<<<<

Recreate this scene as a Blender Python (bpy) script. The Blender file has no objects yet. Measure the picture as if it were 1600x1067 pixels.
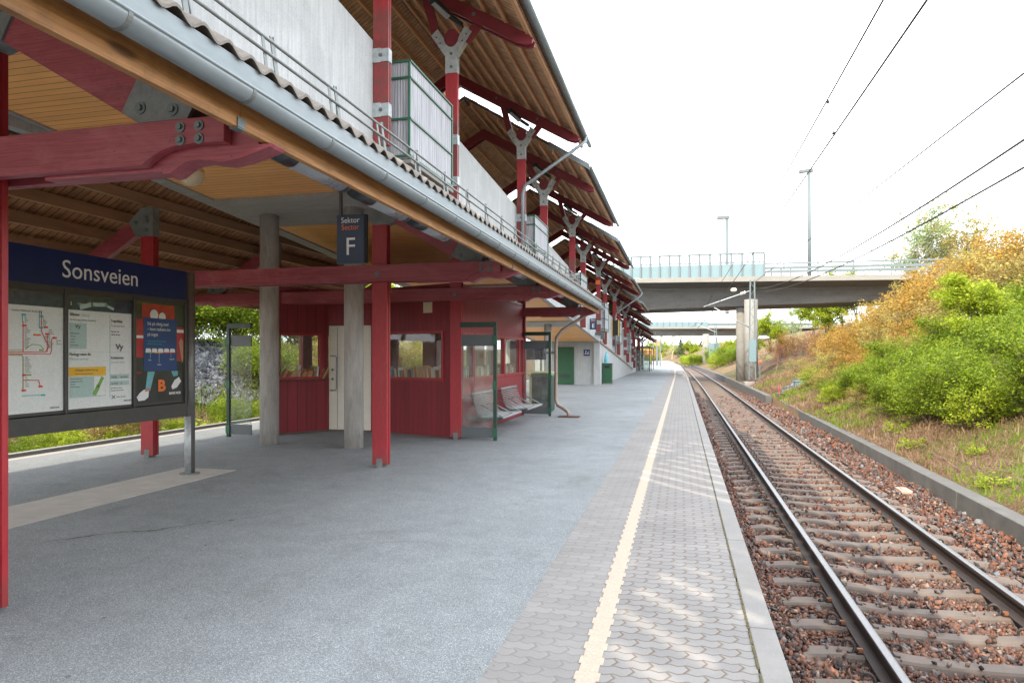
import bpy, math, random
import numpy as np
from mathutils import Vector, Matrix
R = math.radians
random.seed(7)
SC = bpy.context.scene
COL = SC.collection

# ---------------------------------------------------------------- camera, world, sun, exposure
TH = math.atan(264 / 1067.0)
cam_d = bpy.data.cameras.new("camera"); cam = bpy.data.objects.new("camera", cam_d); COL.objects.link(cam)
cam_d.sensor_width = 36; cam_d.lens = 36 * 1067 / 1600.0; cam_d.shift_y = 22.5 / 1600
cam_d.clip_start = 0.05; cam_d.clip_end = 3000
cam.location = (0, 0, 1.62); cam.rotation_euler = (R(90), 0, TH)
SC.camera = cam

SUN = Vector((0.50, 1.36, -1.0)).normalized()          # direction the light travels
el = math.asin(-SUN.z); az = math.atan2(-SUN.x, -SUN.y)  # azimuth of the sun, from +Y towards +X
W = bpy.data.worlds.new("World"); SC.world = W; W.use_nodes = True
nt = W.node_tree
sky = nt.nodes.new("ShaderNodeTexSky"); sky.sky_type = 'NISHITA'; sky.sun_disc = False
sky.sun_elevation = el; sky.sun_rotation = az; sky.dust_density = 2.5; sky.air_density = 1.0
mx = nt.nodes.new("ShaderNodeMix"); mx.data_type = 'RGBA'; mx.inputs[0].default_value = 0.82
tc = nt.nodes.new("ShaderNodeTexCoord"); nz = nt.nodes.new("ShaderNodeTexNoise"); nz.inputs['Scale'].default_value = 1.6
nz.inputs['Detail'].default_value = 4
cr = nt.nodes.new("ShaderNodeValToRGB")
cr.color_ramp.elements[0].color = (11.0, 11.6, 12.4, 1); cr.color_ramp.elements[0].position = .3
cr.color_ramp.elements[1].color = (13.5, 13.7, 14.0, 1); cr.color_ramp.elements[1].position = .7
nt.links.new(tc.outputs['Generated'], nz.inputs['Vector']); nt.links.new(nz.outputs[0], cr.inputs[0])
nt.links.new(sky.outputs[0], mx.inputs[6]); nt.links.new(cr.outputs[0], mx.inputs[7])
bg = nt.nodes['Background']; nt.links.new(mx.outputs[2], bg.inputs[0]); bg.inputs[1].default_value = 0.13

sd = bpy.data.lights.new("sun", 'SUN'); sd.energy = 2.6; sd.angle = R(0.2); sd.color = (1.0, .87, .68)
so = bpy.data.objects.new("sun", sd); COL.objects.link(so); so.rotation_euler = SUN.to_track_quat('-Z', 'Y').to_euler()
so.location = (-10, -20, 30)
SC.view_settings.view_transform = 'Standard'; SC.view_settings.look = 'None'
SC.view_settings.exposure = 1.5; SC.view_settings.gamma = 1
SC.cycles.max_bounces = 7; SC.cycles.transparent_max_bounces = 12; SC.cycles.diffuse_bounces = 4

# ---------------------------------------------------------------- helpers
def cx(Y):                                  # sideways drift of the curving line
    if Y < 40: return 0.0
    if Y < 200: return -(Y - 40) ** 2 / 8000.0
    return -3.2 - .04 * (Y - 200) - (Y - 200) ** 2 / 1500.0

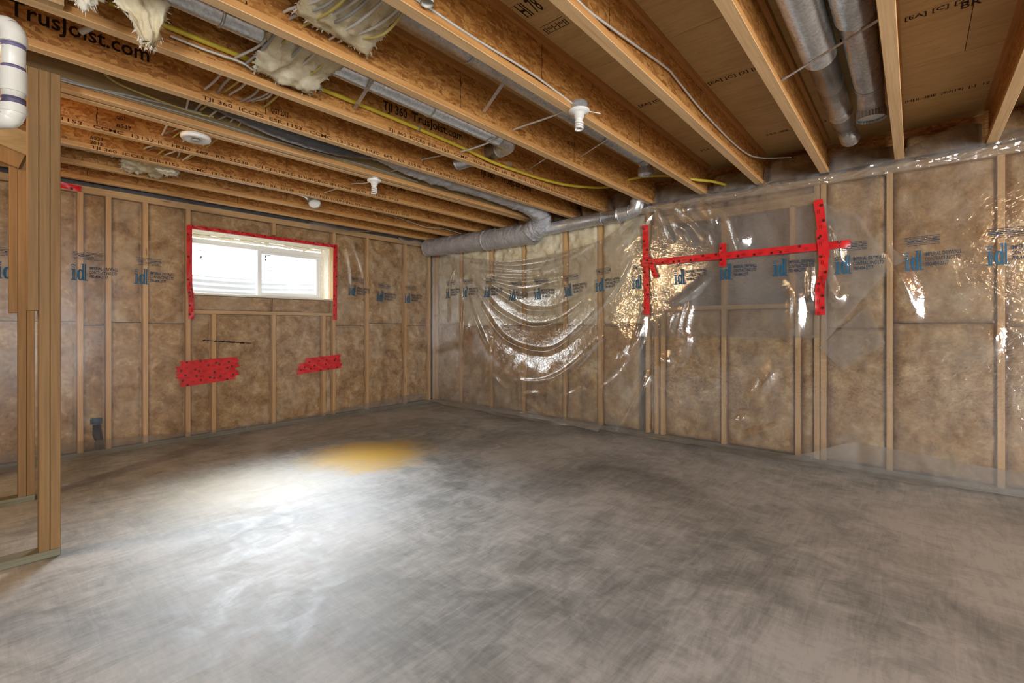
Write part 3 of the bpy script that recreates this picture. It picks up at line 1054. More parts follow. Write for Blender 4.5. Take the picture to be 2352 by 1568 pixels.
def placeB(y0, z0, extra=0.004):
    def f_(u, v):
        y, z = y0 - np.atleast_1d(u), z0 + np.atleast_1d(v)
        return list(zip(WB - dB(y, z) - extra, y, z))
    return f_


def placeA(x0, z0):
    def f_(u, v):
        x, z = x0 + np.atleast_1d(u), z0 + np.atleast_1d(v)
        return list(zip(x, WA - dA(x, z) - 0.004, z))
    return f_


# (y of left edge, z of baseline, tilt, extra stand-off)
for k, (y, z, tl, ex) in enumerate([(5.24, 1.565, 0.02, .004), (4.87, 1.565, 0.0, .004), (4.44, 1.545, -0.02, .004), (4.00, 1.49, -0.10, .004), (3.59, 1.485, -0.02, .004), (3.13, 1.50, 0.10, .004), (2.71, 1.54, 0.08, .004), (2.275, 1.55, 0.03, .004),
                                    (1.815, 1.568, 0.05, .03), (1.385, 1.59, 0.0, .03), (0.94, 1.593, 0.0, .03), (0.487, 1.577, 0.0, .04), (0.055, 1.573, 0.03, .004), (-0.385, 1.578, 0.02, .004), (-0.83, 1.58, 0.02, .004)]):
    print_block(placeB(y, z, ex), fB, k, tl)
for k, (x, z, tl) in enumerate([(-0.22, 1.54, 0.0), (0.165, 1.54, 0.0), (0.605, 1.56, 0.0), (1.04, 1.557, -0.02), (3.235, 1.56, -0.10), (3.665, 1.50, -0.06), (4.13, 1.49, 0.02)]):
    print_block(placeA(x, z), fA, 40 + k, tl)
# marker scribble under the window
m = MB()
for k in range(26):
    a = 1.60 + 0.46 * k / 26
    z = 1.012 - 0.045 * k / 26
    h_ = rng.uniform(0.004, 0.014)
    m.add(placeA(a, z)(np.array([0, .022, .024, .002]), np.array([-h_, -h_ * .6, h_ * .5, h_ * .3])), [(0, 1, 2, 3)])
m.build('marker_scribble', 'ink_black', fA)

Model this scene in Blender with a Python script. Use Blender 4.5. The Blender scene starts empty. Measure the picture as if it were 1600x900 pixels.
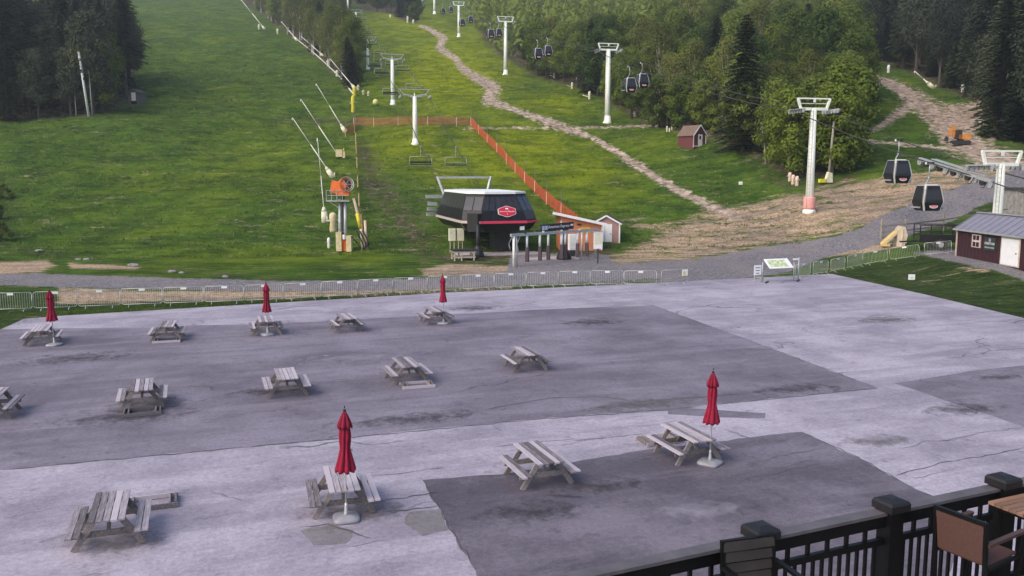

>>>>

Give back the entries verbatim. Do not include any picture.

> [SOLVED PROBLEM]
Recreate this scene as a Blender Python (bpy) script. The Blender file has no objects yet. Measure the picture as if it were 1600x1067 pixels.
import bpy, math, random
import numpy as np
from mathutils import Vector, Matrix
R = math.radians
random.seed(7)
SC = bpy.context.scene
COL = SC.collection

# ---------------------------------------------------------------- camera, world, sun, exposure
TH = math.atan(264 / 1067.0)
cam_d = bpy.data.cameras.new("camera"); cam = bpy.data.objects.new("camera", cam_d); COL.objects.link(cam)
cam_d.sensor_width = 36; cam_d.lens = 36 * 1067 / 1600.0; cam_d.shift_y = 22.5 / 1600
cam_d.clip_start = 0.05; cam_d.clip_end = 3000
cam.location = (0, 0, 1.62); cam.rotation_euler = (R(90), 0, TH)
SC.camera = cam

SUN = Vector((0.50, 1.36, -1.0)).normalized()          # direction the light travels
el = math.asin(-SUN.z); az = math.atan2(-SUN.x, -SUN.y)  # azimuth of the sun, from +Y towards +X
W = bpy.data.worlds.new("World"); SC.world = W; W.use_nodes = True
nt = W.node_tree
sky = nt.nodes.new("ShaderNodeTexSky"); sky.sky_type = 'NISHITA'; sky.sun_disc = False
sky.sun_elevation = el; sky.sun_rotation = az; sky.dust_density = 2.5; sky.air_density = 1.0
mx = nt.nodes.new("ShaderNodeMix"); mx.data_type = 'RGBA'; mx.inputs[0].default_value = 0.82
tc = nt.nodes.new("ShaderNodeTexCoord"); nz = nt.nodes.new("ShaderNodeTexNoise"); nz.inputs['Scale'].default_value = 1.6
nz.inputs['Detail'].default_value = 4
cr = nt.nodes.new("ShaderNodeValToRGB")
cr.color_ramp.elements[0].color = (11.0, 11.6, 12.4, 1); cr.color_ramp.elements[0].position = .3
cr.color_ramp.elements[1].color = (13.5, 13.7, 14.0, 1); cr.color_ramp.elements[1].position = .7
nt.links.new(tc.outputs['Generated'], nz.inputs['Vector']); nt.links.new(nz.outputs[0], cr.inputs[0])
nt.links.new(sky.outputs[0], mx.inputs[6]); nt.links.new(cr.outputs[0], mx.inputs[7])
bg = nt.nodes['Background']; nt.links.new(mx.outputs[2], bg.inputs[0]); bg.inputs[1].default_value = 0.13

sd = bpy.data.lights.new("sun", 'SUN'); sd.energy = 2.6; sd.angle = R(0.2); sd.color = (1.0, .87, .68)
so = bpy.data.objects.new("sun", sd); COL.objects.link(so); so.rotation_euler = SUN.to_track_quat('-Z', 'Y').to_euler()
so.location = (-10, -20, 30)
SC.view_settings.view_transform = 'Standard'; SC.view_settings.look = 'None'
SC.view_settings.exposure = 1.5; SC.view_settings.gamma = 1
SC.cycles.max_bounces = 7; SC.cycles.transparent_max_bounces = 12; SC.cycles.diffuse_bounces = 4

# ---------------------------------------------------------------- helpers
def cx(Y):                                  # sideways drift of the curving line
    if Y < 40: return 0.0
    if Y < 200: return -(Y - 40) ** 2 / 8000.0
    return -3.2 - .04 * (Y - 200) - (Y - 200) ** 2 / 1500.0

Write part 3 of the bpy script that recreates this picture. It picks up at line 1054. More parts follow. Write for Blender 4.5. Take the picture to be 2352 by 1568 pixels.
def placeB(y0, z0, extra=0.004):
    def f_(u, v):
        y, z = y0 - np.atleast_1d(u), z0 + np.atleast_1d(v)
        return list(zip(WB - dB(y, z) - extra, y, z))
    return f_


def placeA(x0, z0):
    def f_(u, v):
        x, z = x0 + np.atleast_1d(u), z0 + np.atleast_1d(v)
        return list(zip(x, WA - dA(x, z) - 0.004, z))
    return f_


# (y of left edge, z of baseline, tilt, extra stand-off)
for k, (y, z, tl, ex) in enumerate([(5.24, 1.565, 0.02, .004), (4.87, 1.565, 0.0, .004), (4.44, 1.545, -0.02, .004), (4.00, 1.49, -0.10, .004), (3.59, 1.485, -0.02, .004), (3.13, 1.50, 0.10, .004), (2.71, 1.54, 0.08, .004), (2.275, 1.55, 0.03, .004),
                                    (1.815, 1.568, 0.05, .03), (1.385, 1.59, 0.0, .03), (0.94, 1.593, 0.0, .03), (0.487, 1.577, 0.0, .04), (0.055, 1.573, 0.03, .004), (-0.385, 1.578, 0.02, .004), (-0.83, 1.58, 0.02, .004)]):
    print_block(placeB(y, z, ex), fB, k, tl)
for k, (x, z, tl) in enumerate([(-0.22, 1.54, 0.0), (0.165, 1.54, 0.0), (0.605, 1.56, 0.0), (1.04, 1.557, -0.02), (3.235, 1.56, -0.10), (3.665, 1.50, -0.06), (4.13, 1.49, 0.02)]):
    print_block(placeA(x, z), fA, 40 + k, tl)
# marker scribble under the window
m = MB()
for k in range(26):
    a = 1.60 + 0.46 * k / 26
    z = 1.012 - 0.045 * k / 26
    h_ = rng.uniform(0.004, 0.014)
    m.add(placeA(a, z)(np.array([0, .022, .024, .002]), np.array([-h_, -h_ * .6, h_ * .5, h_ * .3])), [(0, 1, 2, 3)])
m.build('marker_scribble', 'ink_black', fA)

Model this scene in Blender with a Python script. Use Blender 4.5. The Blender scene starts empty. Measure the picture as if it were 1600x900 pixels.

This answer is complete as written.